To illustrate, lets look at finding the intersection of the lines in the plane with equations $x+2y=1$ and $x-y=3$. Subtracting the second from the first yields the equation $3y=-2$. This is the equation of another line that passes through the intersection point. It’s simpler than the original equations, though, and you can easily find the $y$-coordinate of the intersection using it, but you then have to go back to one of the original equations to find the $x$-coordinate. In the same way, subtracting one sphere equation from the other produced a simpler equation, but this simpler equation overgenerates solutions—an entire plane’s worth instead of only a circle—just like the way the line $3y=-2$ includes many points we’re not interested in.

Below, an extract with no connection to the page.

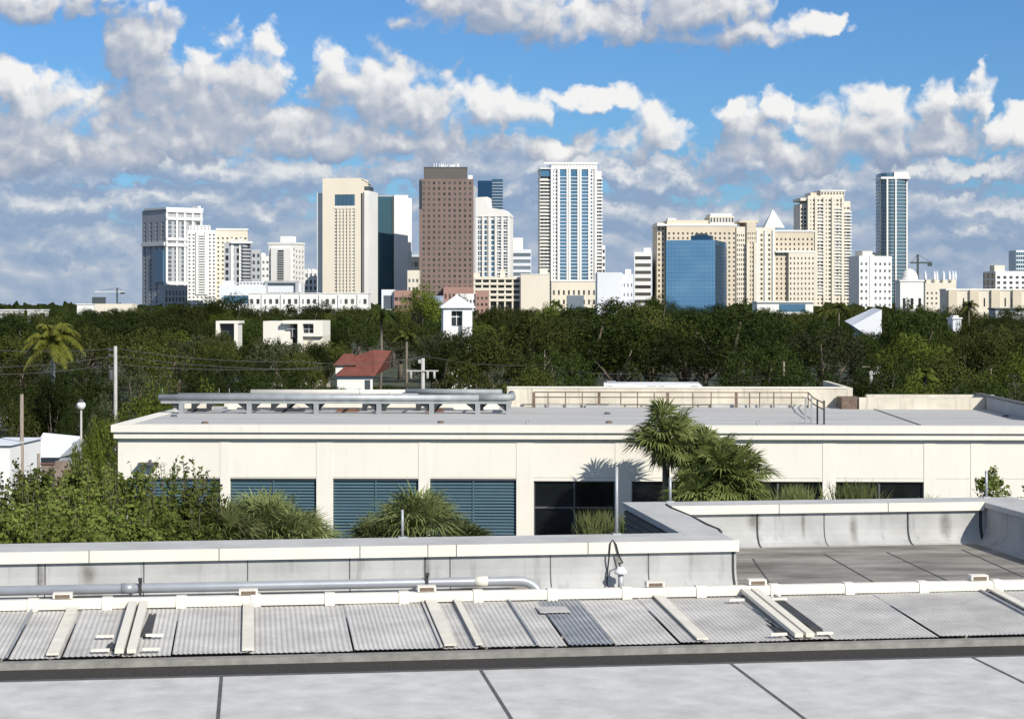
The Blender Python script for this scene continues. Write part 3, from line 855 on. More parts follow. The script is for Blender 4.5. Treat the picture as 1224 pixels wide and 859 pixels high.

Observe, too, that no matter how we manipulate them, it take two implicit equations to specify a point on the plane. Similarly, a curve in $\mathbb R^3$ can’t be represented by a single implicit equation such as the one you derived.

Answer 2

You try to solve a system with two equations and two unknowns. You made one new equation from both. But the system stays a system, that is, you have a new system containing the new equation and one of the original ones.

Example: take $x+y=3$ and $2x-3y=6$. Now add both equations to get $3x-2y=9$, an equation of a line. It’s clear that this line is not the solution of the system. The solution is the intersection of that new line and one of the original ones.

In your case you found that the intersection of two spheres is the intersection of a plane and one of the spheres.

Answer 3

You made no other mistake than dropping one of the original equations, which allows more solution points than should.

The intersection of two spheres is indeed a circle, with is contained in a plane. Hence you can recast the problem as that of the intersection of a sphere and a plane.